Because Jesus said, "I will build," we are sure of the impregnability of the Church, that nothing can destroy it, that all the forces of darkness can never finally prevent the completion of His Church. No rite or ceremony of man can admit us to that Church. Its strength lies in the fact that He builds it stone for stone, fitting each into its proper place, taking only such as by living faith participate in His own na­ture, and therefore are ready to be built into His great Church.
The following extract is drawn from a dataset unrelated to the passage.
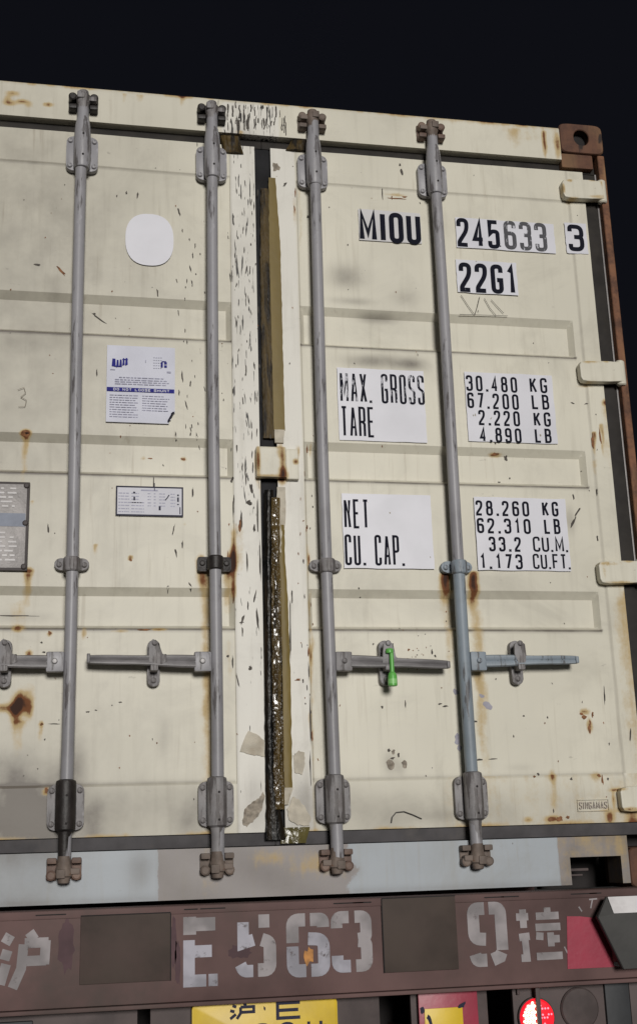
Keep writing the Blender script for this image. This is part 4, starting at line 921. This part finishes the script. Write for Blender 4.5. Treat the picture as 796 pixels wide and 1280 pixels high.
sten('stencil_character', 'stencil', [[(-.04,.86),(.26,.86)], [(.13,1.02),(.13,.62)], [(.45,.86),(1.02,.86)], [(.74,1.04),(.74,.84)], [(.42,.62),(1.04,.62)], [(.0,.42),(.26,.44)], [(.14,.40),(.16,-.02),(.02,-.02)], [(.42,.44),(.60,.42)], [(.70,.36),(1.0,.36)], [(.78,.5),(.78,.2)], [(.40,0),(1.04,0)]], 644, 1133, 703, 1201, .020)
sten('stencil_character', 'stencil', [[(.02,.92),(.22,.82)], [(-.02,.60),(.2,.54)], [(-.02,.02),(.10,.40)], [(.60,.99),(.72,.84)], [(.48,.76),(.44,.3,0),(.26,-.06)], [(.98,.82),(.96,.36)], [(.50,.78),(1.04,.78)], [(.56,.44),(1.0,.44)]], -4, 1159, 64, 1238, .025)
sten('repainted_character', 'stencil2', [[(0,.70),(0,0),(.60,0)], [(.14,.50),(.80,.50)], [(.68,0),(1,0)]], 229, 1146, 279, 1234, SW*.85, YB-.0018)
sten('repainted_character', 'stencil2', [[(.10,.98),(.10,.56),(.45,.62)], [(.0,.14),(.1,0,1),(.42,0)]], 293, 1144, 345, 1222, .031, YB-.0018)
sten('repainted_character', 'stencil2', [[(0,.48),(0,0,1),(.42,0)], [(.58,0),(1,0,1),(1,.60,1),(.5,.62)]], 358, 1142, 412, 1222, .033, YB-.0018)
sten('repainted_character', 'stencil2', [[(.0,.22),(0,0,1),(.44,0)]], 414, 1139, 465, 1216, .032, YB-.0018)
bm = BM(); flat(bm, blob(386, 1196, 4, 9, YB-.002, 12, .4, 3), YB-.0022); o = tobj('orange_spot', bm, 'orange', 0)
for px, py, rx, ry in ((217, 1180, 3, 24), (222, 1205, 3, 22), (83, 1180, 8, 26), (300, 1190, 12, 7)):
    bm = BM(); flat(bm, blob(px, py, rx, ry, YB-.0009, 26, .2, 5), YB-.0009); tobj('faded_paint', bm, 'pinkish', 0)
for P in ([(736, 1125), (746, 1124)], [(740, 1125), (738, 1136)], [(723, 1134), (727, 1140)], [(705, 1184), (709, 1192)]): bm = BM(); ribbon(bm, [Vector(at(*t, YB)) for t in P], False, .004, YB-.001); tobj('paint_mark', bm, 'stencil', 0)
# right-hand reflector patch and white sliver
bm = BM(); P = [at(*t, YB) for t in ((708, 1146), (724, 1146), (752, 1149), (775, 1209), (709, 1212))]; prism(bm, P, YB-.002, YB+.001); tobj('magenta_panel', bm, 'magenta', 0)
bm = BM(); P = [at(*t, YB) for t in ((765, 1186), (776, 1186), (778, 1209), (767, 1208))]; prism(bm, P, YB-.0035, YB-.0005); tobj('white_reflector', bm, 'pwhite', 0)
# angular guide bracket in front of the beam's right end
yf, yb = -.150, -.132
A = at(757, 1122, yb); Bp = at(767, 1143, yf); Cc = at(747, 1147, yf); Dd = at(779, 1212, yf)
XR = 1.30
bm = BM(); V = lambda x, y, z: bm.verts.new((x, y, z))
a0, a1 = V(A[0], yb, A[1]), V(XR, yb, A[1]); b0, b1 = V(Bp[0], yf, Bp[1]), V(XR, yf, Bp[1]); cc = V(Cc[0], yf, Cc[1]); d0, d1 = V(Dd[0], yf, Dd[1]), V(XR, yf, Dd[1])
cb = V(Cc[0], yb, Cc[1]); db, d1b = V(Dd[0], yb, Dd[1]), V(XR, yb, Dd[1])
bm.faces.new((b0, b1, d1, d0)); bm.faces.new((b0, d0, cc)); bm.faces.new((a0, b0, cc)); bm.faces.new((a0, cc, cb)); bm.faces.new((cc, d0, db, cb)); bm.faces.new((d0, d1, d1b, db)); bm.faces.new((a0, cb, db, d1b, a1)); bm.faces.new((b1, a1, d1b, d1)); bm.faces.new((a0, a1, b1, b0))
gb = tobj('guide_bracket', bm, 'boxdark', 0)
bm = BM(); box(bm, .93, 1.22, -.1315, -.09, -.19, -.05, .003); tobj('bracket_arm', bm, 'beam')
bm = BM(); e = .0015; bm.faces.new([bm.verts.new(t) for t in ((A[0]+.004, yb-.004, A[1]+e-.001), (XR-.001, yb-.004, A[1]+e-.001), (XR-.001, yf-.001, Bp[1]+e), (Bp[0], yf-.001, Bp[1]+e))]); tobj('bracket_top_plate', bm, 'pwhite', 0)
bm = BM(); tube(bm, [(Cc[0]-.001, yf-.001, Cc[1]), (Dd[0]-.001, yf-.002, Dd[1])], .0022, 6); tube(bm, [(A[0]-.001, yb-.002, A[1]), (Cc[0]-.001, yf-.001, Cc[1])], .0022, 6); tobj('bracket_edge', bm, 'dark', 0)
# under the beam
YL = -.055
def seg(l, r, name='lower_plate', mat='lowplate', y=YL, zt=-.236, zb=-.60):
    x0, _ = at(l, 1255, y); x1, _ = at(r, 1255, y); bm = BM(); box(bm, x0, x1, y, y+.02, zb, zt, .002); return tobj(name, bm, mat)
seg(-190, 172); seg(188, 474); seg(513, 609); seg(641, 757); seg(788, 960); seg(757.5, 787.5, 'slate_plate', 'slate', YL-.012)
bm = BM(); x0, _ = at(-50, 1255, YL); x1, _ = at(42, 1255, YL); box(bm, x0, x1, YL-.02, YL, -.40, -.265, .004); tobj('step_plate', bm, 'slate')
bm = BM(); box(bm, -1.2, 1.2, .25, .27, -.7, -.02); tobj('chassis_crossmember', bm, 'dark')
for sx in (-1, 1):
    bm = BM(); P_ = [(.36, -.38), (.50, -.38), (.50, -.36), (.44, -.36), (.44, -.05), (.50, -.05), (.50, -.03), (.36, -.03), (.36, -.05), (.42, -.05), (.42, -.36), (.36, -.36)]; prism(bm, [(sx*a, b) for a, b in P_], .16, 7.5); tobj('chassis_rail', bm, 'beam')
for y in (1.2, 2.6, 4.0, 5.6): bm = BM(); box(bm, -1.2, 1.2, y, y+.12, -.10, -.005, .004); tobj('cross_beam', bm, 'beam')
bm = BM(); box(bm, -1.22, 1.22, .02, .14, -.10, -.003, .004); tobj('rear_bolster', bm, 'beam')
# licence plate
YPp = YL-.03
x0, z1 = at(240, 1256, YPp); x1, z1b = at(421, 1248, YPp); z1 = (z1+z1b)/2; z1 = min(z1, -.236); z0 = z1-.22
bm = BM(); prism(bm, rrect((x0+x1)/2, (z0+z1)/2, x1-x0, z1-z0, .012), YPp, YPp+.02, .002); lp = tobj('licence_plate', bm, 'yplate')
def tk(bm, strokes, l, t, r, b, sw, y):
    st_px(bm, strokes, l, t, r, b, sw, y)
bm = BM(); yy = YPp-.0012
tk(bm, [[(.10,.98),(.26,.86)], [(.0,.62),(.18,.52)], [(.0,.02),(.24,.34)], [(.60,1.12),(.66,.92)], [(.44,.84),(.44,.4),(.28,.0)], [(.44,.84),(1,.84),(1,.46),(.44,.46)]], 286, 1255, 319, 1276, .0075, yy)
tk(bm, [[(.4,.6),(.6,.6)], [(.6,.3),(.9,.3)]], 326, 1257, 334, 1265, .008, yy)
tk(bm, [[(1,1),(0,1),(0,0),(1,0)], [(0,.52),(.92,.52)]], 345, 1252, 377, 1275, .0085, yy)
x5, zt5 = at(256, 1284, yy); x6, _ = at(370, 1284, yy); text(bm, '5639', x5, x6, zt5-.115, zt5, .015, yy, .35)
tk(bm, [[(.0,.85),(.34,.85)], [(.17,1),(.17,.0),(.02,.04)], [(.0,.36),(.36,.5)], [(.5,.85),(1,.85)], [(.75,1),(.75,.55)], [(.42,.58),(1.05,.58)], [(.5,.32),(1,.32)], [(.75,.5),(.75,0)], [(.42,0),(1.05,0)]], 380, 1275, 410, 1322, .008, yy)
for v in bm.verts: v.co.z += Z0
obj('plate_lettering', bm, 'inkdark', TR, smooth=0)
# magenta and yellow reflector board
x0, z1 = at(522, 1243, YL-.02); x1, _ = at(596, 1243, YL-.02); bm = BM(); box(bm, x0, x1, YL-.022, YL-.012, -.46, z1, .003); rb = tobj('reflector_board', bm, 'magenta')
x0, z1 = at(530, 1262, YL-.024); x1, _ = at(578, 1262, YL-.024); bm = BM(); box(bm, x0, x1, YL-.025, YL-.021, -.45, z1, .002); tobj('yellow_insert', bm, 'yplate')
bm = BM(); flat(bm, blob(528, 1264, 2.5, 3.5, YL-.0255, 10, .3, 2), YL-.0257); tobj('board_mark', bm, 'inkdark', 0); bm = BM(); flat(bm, blob(537, 1276, 2.2, 5, YL-.0255, 10, .3, 4, .4), YL-.0257); tobj('board_mark', bm, 'inkdark', 0); bm = BM(); flat(bm, blob(577, 1258, 5, 2.5, YL-.0255, 10, .4, 4, .4), YL-.0257); tobj('board_mark', bm, 'inkdark', 0)
# lamps
def disc(bm, x, z, r, y0, y1, n=32): lathe(bm, [(r*.96, y1), (r, y1-.003), (r, y0)] if False else [(r, y1), (r, y0+.003), (r*.95, y0)], 'y', (x, 0, z), n)
for (px, py, lit) in ((672, 1273, 1), (-78, 1302, 1)):
    x, z = at(px, py, YL-.02); r = .049
    bm = BM(); lathe(bm, [(r+.004, YL), (r+.004, YL-.012), (r+.001, YL-.014), (r+.001, YL-.004)], 'y', (x, 0, z), 32); tobj('lamp_housing', bm, 'lowplate')
    bm = BM(); lathe(bm, [(r, YL-.003), (r, YL-.017), (r*.9, YL-.022), (r*.5, YL-.025), (.002, YL-.026)], 'y', (x, 0, z), 32); tobj('tail_light', bm, 'redglow')
    for nm, mt, side, pr in (('led_cluster', 'led', -1, .95), ('red_led_cluster', 'ledred', 1, .55)):
        bm = BM(); r_ = random.Random(3)
        for i in range(-6, 7):
            for j in range(-6, 7):
                u, v = i*.0088+(.0044 if j % 2 else 0), j*.0078
                if math.hypot(u, v) > r*.86 or u*side < .006 or r_.random() > pr: continue
                q = .0040 if side < 0 else .0030
                yy2 = YL-.0265+ .006*(math.hypot(u, v)/r)**2; lathe(bm, [(q, yy2+.004), (q*.9, yy2-.001), (q*.4, yy2-.003)], 'y', (x+u, 0, z+v), 8)
        tobj(nm, bm, mt)['kind'] = 'stuff'
    bm = BM(); box(bm, x-.0065, x+.0065, YL-.036, YL-.026, z-r-.03, z+r+.05, .002); box(bm, x-.052, x-.043, YL-.012, YL-.001, z+r+.012, z+r+.05, .002); tobj('lamp_guard', bm, 'lowplate')
x, z = at(727, 1262, YL-.02); bm = BM(); lathe(bm, [(.056, YL), (.056, YL-.006), (.052, YL-.010), (.03, YL-.013), (.002, YL-.014)], 'y', (x, 0, z), 32); tobj('round_lamp', bm, 'lampbody')
# wheels and axles under the trailer, and the mudguards
for y in (.9, 2.2, 3.5):
    bm = BM(); lathe(bm, [(.06, -1.0), (.06, 1.0)], 'x', (0, y, -Z0+.5), 14); tobj('axle', bm, 'dark')
    for x in (-1.10, -.78, .78, 1.10):
        bm = BM(); lathe(bm, [(.29, -.12), (.40, -.13), (.485, -.11), (.50, -.06), (.50, .06), (.485, .11), (.40, .13), (.29, .12)], 'x', (x, y, -Z0+.5), 36); ty = tobj('tyre', bm, 'tyre')
        bm = BM(); lathe(bm, [(.04, -.02), (.10, -.02), (.14, -.05), (.24, -.05), (.29, -.11), (.29, .11), (.24, .05), (.04, .05)], 'x', (x, y, -Z0+.5), 28); tobj('wheel_rim', bm, 'lowplate')
for sx in (-1, 1):
    bm = BM(); box(bm, *sorted((sx*.66, sx*1.20)), .20, .215, -1.15, -.42, .003); tobj('mud_flap', bm, 'tyre')
for sx in (-1, 1):      # landing legs hold the front end
    bm = BM(); box(bm, *sorted((sx*.55, sx*.67)), 6.6, 6.72, -Z0+.02, -.38, .005); box(bm, *sorted((sx*.50, sx*.72)), 6.55, 6.77, -Z0, -Z0+.02); tobj('landing_leg', bm, 'lowplate')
We know from that declaration also that the Church will be glorious in beauty. If we are inclined to say that we have not seen very much of its beauty yet, we must remember that we have never seen its corporate beauty. We have, all of us, thank God, had some glimpses of the glory of the Church in its individual members. We have seen and known Christly souls who have not only caught the Spirit of Christ, but who so share the life of Christ, that His beauty, His compas­sion, and His tenderness are all mani­fested in their lives. Think for one prophetic moment, in which we fore­cast the future, of what it will be when that whole glorious company is gath­ered out and completed, and He pre­sents His Church to God, a glorious thing, not having spot or wrinkle or any such thing (Jude 4). The beauty of His Church will consist, first of all, in the diversity of individual lives, all types and temperaments gathered into one great harmony; and the beauty will consist finally in the unity of the mani­festation of the glories of Christ. In the letter to the Ephesians the Apostle urges us "to keep the unity of the spirit in the bond of peace," (Eph. 4:3) and, as the argument proceeds, we see that we are to "grow up in all things into Him, Who is the Head, even Christ." (Eph. 4:15) If we take that passage as indicating the necessity and importance of individual development, we must not imagine that to be its only meaning, or that it exhausts the passage; "Till we all attain unto the unity of the faith, and of the knowledge of the Son of God, unto a full-grown man, unto the measure of the stature of the fullness of Christ." (Eph. 4:13) Individually we can never come to that. It will take the whole Church to realize the measure of the stature of the fullness of Christ.